** Start of Entries shown **

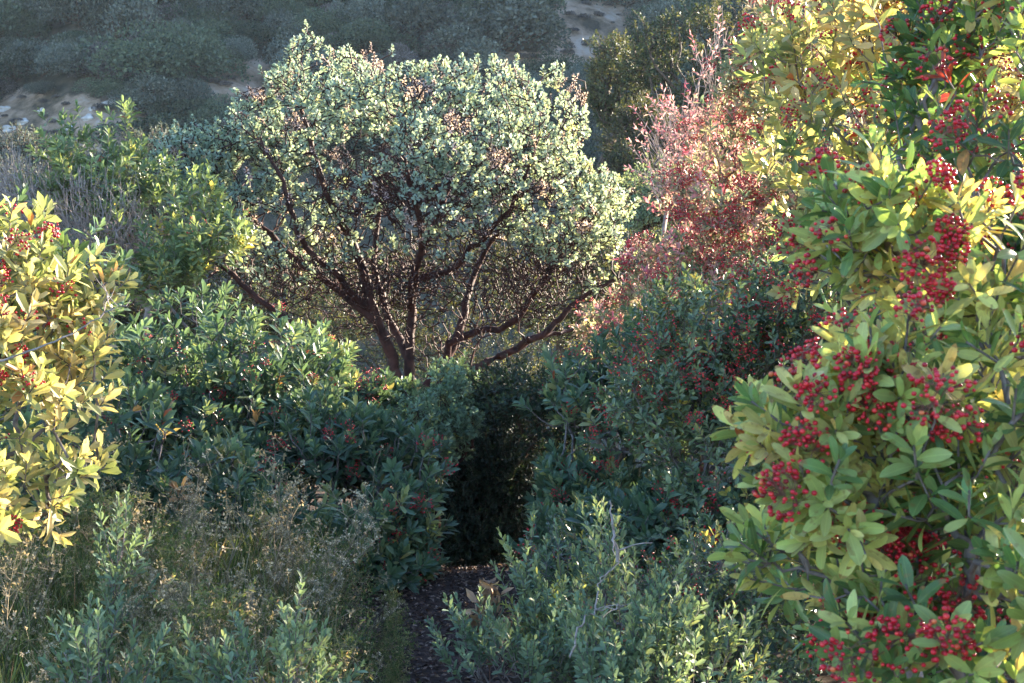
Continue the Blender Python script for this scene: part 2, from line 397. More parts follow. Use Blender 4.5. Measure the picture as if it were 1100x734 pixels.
def berry_cluster(parent, origin, p, axis, n, br, spread, sub=1, stemmat='twig_red', bmat='berry'):
    a = Acc(); axis = nrm(np.array(axis))
    u = nrm(np.cross(axis, [.3, .8, .2])); v = np.cross(axis, u)
    th = rng.random(n)*6.28; r = np.sqrt(rng.random(n)); h = rng.random(n)*.7
    q = p+axis*(spread*(.5+h-.6*r))[:, None]+(u*np.cos(th)[:, None]+v*np.sin(th)[:, None])*(r*spread)[:, None]
    # push berries apart
    for _ in range(6):
        df = q[:, None]-q[None]; ds = np.linalg.norm(df, axis=2)+np.eye(n)
        push = np.clip(2.05*br-ds, 0, None)*(1-np.eye(n)); q = q+(df/ds[..., None]*push[..., None]*.5).sum(1)
    tv, tf = ICO[sub]
    s = br*(.62+.5*rng.random(n))
    V = q[:, None]+tv[None]*s[:, None, None]*np.array([1, 1, .93])
    a.inst(V, tf, bmat, None, True)
    # pedicels
    g = min(6, max(2, n//6)); hub = p+axis*spread*.1+rng.normal(0, spread*.25, (g, 3))
    P_ = [p-axis*spread*.5]; par = [-1]
    for k in range(g): P_.append(hub[k]); par.append(0)
    near = np.linalg.norm(q[:, None]-hub[None], axis=2).argmin(1)
    for k in range(n): P_.append(q[k]); par.append(1+near[k])
    P_ = np.array(P_); par = np.array(par); rad = np.full(len(P_), br*.13); rad[:1+g] = br*.22
    tubes(a, P_, par, rad, np.ones(len(P_), bool), stemmat, 3)
    return a.build('berry_cluster', parent, origin)

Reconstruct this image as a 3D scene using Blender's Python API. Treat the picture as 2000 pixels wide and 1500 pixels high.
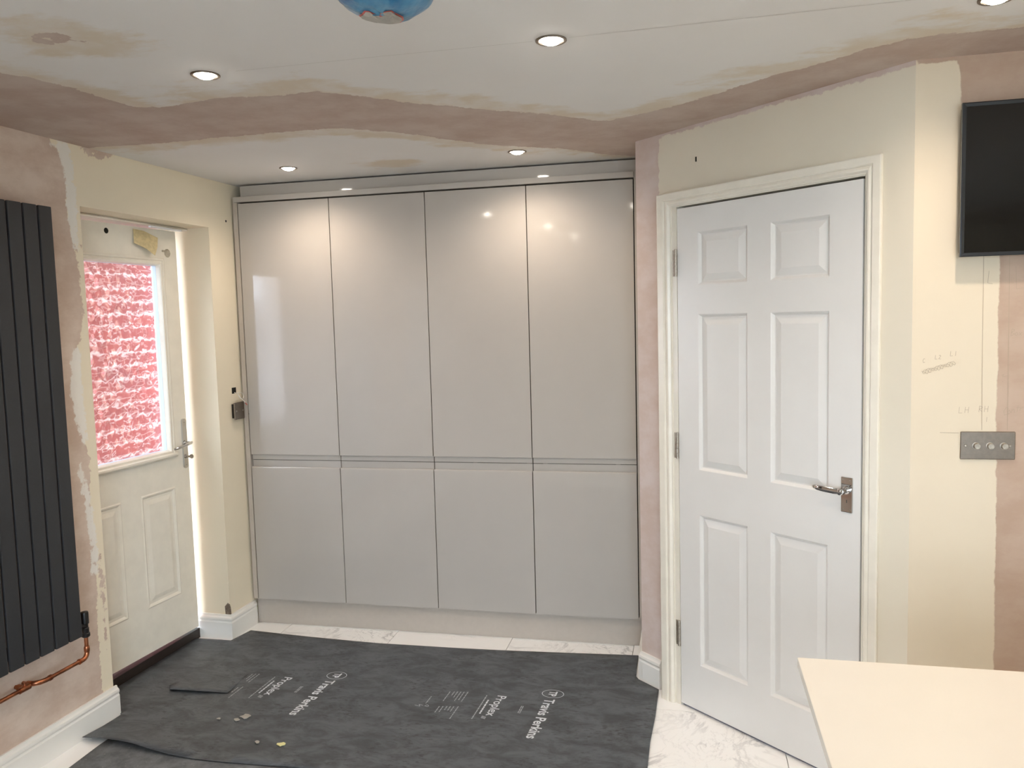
import bpy, bmesh, math, random
import numpy as np
from mathutils import Vector, Matrix, noise

for _o in list(bpy.data.objects):
    bpy.data.objects.remove(_o)
scene = bpy.context.scene
COL = scene.collection

# ------------------------------------------------------------------ camera
CAM = Vector((2.2443, -3.7342, 1.5905))
YAW, PITCH, ROLL, FPX = 0.2202, -0.0826, -0.0265, 1560.0
fw = Vector((-math.sin(YAW) * math.cos(PITCH), math.cos(YAW) * math.cos(PITCH), math.sin(PITCH)))
rt = Vector((math.cos(YAW), math.sin(YAW), 0))
up = rt.cross(fw)
r2 = rt * math.cos(ROLL) + up * math.sin(ROLL)
u2 = -rt * math.sin(ROLL) + up * math.cos(ROLL)
cd = bpy.data.cameras.new('camera')
cd.sensor_fit = 'HORIZONTAL'
cd.sensor_width = 36.0
cd.lens = 36.0 * FPX / 2000.0
cd.clip_start = 0.02
cam = bpy.data.objects.new('camera', cd)
COL.objects.link(cam)
m = Matrix((r2, u2, -fw)).transposed().to_4x4()
m.translation = CAM
cam.matrix_world = m
scene.camera = cam

# ------------------------------------------------------------------ sky, light levels, exposure
SKY_STRENGTH = 13.0
SKY_COLOR = (0.76, 0.85, 1.0)
SPOT_W = 14.0
SPOT_COLOR = (1.0, 0.84, 0.69)
SPOT_DEG = 158.0
LENS_EMIT = 60.0
w = bpy.data.worlds.new('overcast_sky')
scene.world = w
w.use_nodes = True
bg = w.node_tree.nodes['Background']
bg.inputs['Color'].default_value = (*SKY_COLOR, 1)
bg.inputs['Strength'].default_value = SKY_STRENGTH
vs = scene.view_settings
vs.view_transform = 'Standard'
vs.look = 'None'
vs.gamma = 1.0
vs.exposure = 0.27
vs.use_curve_mapping = False

# ------------------------------------------------------------------ place data
H = 2.3045                       # ceiling height
LA = 0.04                        # left wall is not quite square to the cupboards
XL = -0.0397
TH_L = math.atan2(1.0, LA)       # left wall frame: local x to the back, local -y into the room
HP = (2.2, -0.53)                # hinge edge of the inner door
ANG = -0.715
LC = (2.03, -0.315)              # corner beside the cupboards
RC = (2.891, -1.1475)            # corner beside the television
TH_D = math.atan2(RC[1] - LC[1], RC[0] - LC[0])
XR, YF = 4.7, -5.4               # right wall, wall behind the camera
WT = 0.12


# ------------------------------------------------------------------ materials
def srgb(r, g, b):
    f = lambda c: (c / 255) / 12.92 if c / 255 <= 0.04045 else ((c / 255 + 0.055) / 1.055) ** 2.4
    return (f(r), f(g), f(b), 1.0)


class NT:
    def __init__(s, name):
        s.m = bpy.data.materials.new(name)
        s.m.use_nodes = True
        s.t = s.m.node_tree
        s.b = s.t.nodes['Principled BSDF']

    def n(s, typ, **kw):
        nd = s.t.nodes.new(typ)
        for k, v in kw.items():
            if k.startswith('i_'):
                nd.inputs[k[2:].replace('_', ' ')].default_value = v
            else:
                setattr(nd, k, v)
        return nd

    def l(s, a, b):
        s.t.links.new(a, b)

    def noise(s, scale, detail=4.0, rough=0.55, vec=None, dist=0.0):
        nd = s.n('ShaderNodeTexNoise')
        nd.inputs['Scale'].default_value = scale
        nd.inputs['Detail'].default_value = detail
        nd.inputs['Roughness'].default_value = rough
        nd.inputs['Distortion'].default_value = dist
        if vec is None:
            vec = s.co()
        s.l(vec, nd.inputs['Vector'])
        return nd.outputs['Fac']

    def co(s):
        if not hasattr(s, '_co'):
            s._co = s.n('ShaderNodeTexCoord').outputs['Object']
        return s._co

    def mapped(s, scale):
        mp = s.n('ShaderNodeMapping')
        mp.inputs['Scale'].default_value = scale
        s.l(s.co(), mp.inputs['Vector'])
        return mp.outputs['Vector']

    def math(s, op, a, b=None, c=None):
        nd = s.n('ShaderNodeMath', operation=op)
        for i, v in enumerate((a, b, c)):
            if v is None:
                continue
            if isinstance(v, (int, float)):
                nd.inputs[i].default_value = v
            else:
                s.l(v, nd.inputs[i])
        return nd.outputs[0]

    def step(s, v, lo, hi, a=0.0, b=1.0):
        nd = s.n('ShaderNodeMapRange', interpolation_type='SMOOTHSTEP')
        s.l(v, nd.inputs[0])
        for i, q in enumerate((lo, hi, a, b)):
            nd.inputs[i + 1].default_value = q
        return nd.outputs[0]

    def mix(s, f, a, b):
        nd = s.n('ShaderNodeMix', data_type='RGBA')
        for i, v in ((0, f), (6, a), (7, b)):
            if hasattr(v, 'links') or hasattr(v, 'is_linked'):
                s.l(v, nd.inputs[i])
            else:
                nd.inputs[i].default_value = v
        return nd.outputs[2]

    def attr(s, name):
        return s.n('ShaderNodeAttribute', attribute_name=name).outputs['Fac']

    def bump(s, h, strength=0.2, dist=0.002):
        nd = s.n('ShaderNodeBump')
        nd.inputs['Strength'].default_value = strength
        nd.inputs['Distance'].default_value = dist
        s.l(h, nd.inputs['Height'])
        s.l(nd.outputs[0], s.b.inputs['Normal'])

    def set(s, **kw):
        for k, v in kw.items():
            s.b.inputs[k.replace('_', ' ')].default_value = v
        return s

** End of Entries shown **

Write out the full listing verbatim, excluding its pictures.

- **Solved problem**
Continue the Blender Python script for this scene: part 2, from line 397. More parts follow. Use Blender 4.5. Measure the picture as if it were 1100x734 pixels.
def berry_cluster(parent, origin, p, axis, n, br, spread, sub=1, stemmat='twig_red', bmat='berry'):
    a = Acc(); axis = nrm(np.array(axis))
    u = nrm(np.cross(axis, [.3, .8, .2])); v = np.cross(axis, u)
    th = rng.random(n)*6.28; r = np.sqrt(rng.random(n)); h = rng.random(n)*.7
    q = p+axis*(spread*(.5+h-.6*r))[:, None]+(u*np.cos(th)[:, None]+v*np.sin(th)[:, None])*(r*spread)[:, None]
    # push berries apart
    for _ in range(6):
        df = q[:, None]-q[None]; ds = np.linalg.norm(df, axis=2)+np.eye(n)
        push = np.clip(2.05*br-ds, 0, None)*(1-np.eye(n)); q = q+(df/ds[..., None]*push[..., None]*.5).sum(1)
    tv, tf = ICO[sub]
    s = br*(.62+.5*rng.random(n))
    V = q[:, None]+tv[None]*s[:, None, None]*np.array([1, 1, .93])
    a.inst(V, tf, bmat, None, True)
    # pedicels
    g = min(6, max(2, n//6)); hub = p+axis*spread*.1+rng.normal(0, spread*.25, (g, 3))
    P_ = [p-axis*spread*.5]; par = [-1]
    for k in range(g): P_.append(hub[k]); par.append(0)
    near = np.linalg.norm(q[:, None]-hub[None], axis=2).argmin(1)
    for k in range(n): P_.append(q[k]); par.append(1+near[k])
    P_ = np.array(P_); par = np.array(par); rad = np.full(len(P_), br*.13); rad[:1+g] = br*.22
    tubes(a, P_, par, rad, np.ones(len(P_), bool), stemmat, 3)
    return a.build('berry_cluster', parent, origin)

Reconstruct this image as a 3D scene using Blender's Python API. Treat the picture as 2000 pixels wide and 1500 pixels high.
import bpy, bmesh, math, random
import numpy as np
from mathutils import Vector, Matrix, noise

for _o in list(bpy.data.objects):
    bpy.data.objects.remove(_o)
scene = bpy.context.scene
COL = scene.collection

# ------------------------------------------------------------------ camera
CAM = Vector((2.2443, -3.7342, 1.5905))
YAW, PITCH, ROLL, FPX = 0.2202, -0.0826, -0.0265, 1560.0
fw = Vector((-math.sin(YAW) * math.cos(PITCH), math.cos(YAW) * math.cos(PITCH), math.sin(PITCH)))
rt = Vector((math.cos(YAW), math.sin(YAW), 0))
up = rt.cross(fw)
r2 = rt * math.cos(ROLL) + up * math.sin(ROLL)
u2 = -rt * math.sin(ROLL) + up * math.cos(ROLL)
cd = bpy.data.cameras.new('camera')
cd.sensor_fit = 'HORIZONTAL'
cd.sensor_width = 36.0
cd.lens = 36.0 * FPX / 2000.0
cd.clip_start = 0.02
cam = bpy.data.objects.new('camera', cd)
COL.objects.link(cam)
m = Matrix((r2, u2, -fw)).transposed().to_4x4()
m.translation = CAM
cam.matrix_world = m
scene.camera = cam

# ------------------------------------------------------------------ sky, light levels, exposure
SKY_STRENGTH = 13.0
SKY_COLOR = (0.76, 0.85, 1.0)
SPOT_W = 14.0
SPOT_COLOR = (1.0, 0.84, 0.69)
SPOT_DEG = 158.0
LENS_EMIT = 60.0
w = bpy.data.worlds.new('overcast_sky')
scene.world = w
w.use_nodes = True
bg = w.node_tree.nodes['Background']
bg.inputs['Color'].default_value = (*SKY_COLOR, 1)
bg.inputs['Strength'].default_value = SKY_STRENGTH
vs = scene.view_settings
vs.view_transform = 'Standard'
vs.look = 'None'
vs.gamma = 1.0
vs.exposure = 0.27
vs.use_curve_mapping = False

# ------------------------------------------------------------------ place data
H = 2.3045                       # ceiling height
LA = 0.04                        # left wall is not quite square to the cupboards
XL = -0.0397
TH_L = math.atan2(1.0, LA)       # left wall frame: local x to the back, local -y into the room
HP = (2.2, -0.53)                # hinge edge of the inner door
ANG = -0.715
LC = (2.03, -0.315)              # corner beside the cupboards
RC = (2.891, -1.1475)            # corner beside the television
TH_D = math.atan2(RC[1] - LC[1], RC[0] - LC[0])
XR, YF = 4.7, -5.4               # right wall, wall behind the camera
WT = 0.12


# ------------------------------------------------------------------ materials
def srgb(r, g, b):
    f = lambda c: (c / 255) / 12.92 if c / 255 <= 0.04045 else ((c / 255 + 0.055) / 1.055) ** 2.4
    return (f(r), f(g), f(b), 1.0)


class NT:
    def __init__(s, name):
        s.m = bpy.data.materials.new(name)
        s.m.use_nodes = True
        s.t = s.m.node_tree
        s.b = s.t.nodes['Principled BSDF']

    def n(s, typ, **kw):
        nd = s.t.nodes.new(typ)
        for k, v in kw.items():
            if k.startswith('i_'):
                nd.inputs[k[2:].replace('_', ' ')].default_value = v
            else:
                setattr(nd, k, v)
        return nd

    def l(s, a, b):
        s.t.links.new(a, b)

    def noise(s, scale, detail=4.0, rough=0.55, vec=None, dist=0.0):
        nd = s.n('ShaderNodeTexNoise')
        nd.inputs['Scale'].default_value = scale
        nd.inputs['Detail'].default_value = detail
        nd.inputs['Roughness'].default_value = rough
        nd.inputs['Distortion'].default_value = dist
        if vec is None:
            vec = s.co()
        s.l(vec, nd.inputs['Vector'])
        return nd.outputs['Fac']

    def co(s):
        if not hasattr(s, '_co'):
            s._co = s.n('ShaderNodeTexCoord').outputs['Object']
        return s._co

    def mapped(s, scale):
        mp = s.n('ShaderNodeMapping')
        mp.inputs['Scale'].default_value = scale
        s.l(s.co(), mp.inputs['Vector'])
        return mp.outputs['Vector']

    def math(s, op, a, b=None, c=None):
        nd = s.n('ShaderNodeMath', operation=op)
        for i, v in enumerate((a, b, c)):
            if v is None:
                continue
            if isinstance(v, (int, float)):
                nd.inputs[i].default_value = v
            else:
                s.l(v, nd.inputs[i])
        return nd.outputs[0]

    def step(s, v, lo, hi, a=0.0, b=1.0):
        nd = s.n('ShaderNodeMapRange', interpolation_type='SMOOTHSTEP')
        s.l(v, nd.inputs[0])
        for i, q in enumerate((lo, hi, a, b)):
            nd.inputs[i + 1].default_value = q
        return nd.outputs[0]

    def mix(s, f, a, b):
        nd = s.n('ShaderNodeMix', data_type='RGBA')
        for i, v in ((0, f), (6, a), (7, b)):
            if hasattr(v, 'links') or hasattr(v, 'is_linked'):
                s.l(v, nd.inputs[i])
            else:
                nd.inputs[i].default_value = v
        return nd.outputs[2]

    def attr(s, name):
        return s.n('ShaderNodeAttribute', attribute_name=name).outputs['Fac']

    def bump(s, h, strength=0.2, dist=0.002):
        nd = s.n('ShaderNodeBump')
        nd.inputs['Strength'].default_value = strength
        nd.inputs['Distance'].default_value = dist
        s.l(h, nd.inputs['Height'])
        s.l(nd.outputs[0], s.b.inputs['Normal'])

    def set(s, **kw):
        for k, v in kw.items():
            s.b.inputs[k.replace('_', ' ')].default_value = v
        return s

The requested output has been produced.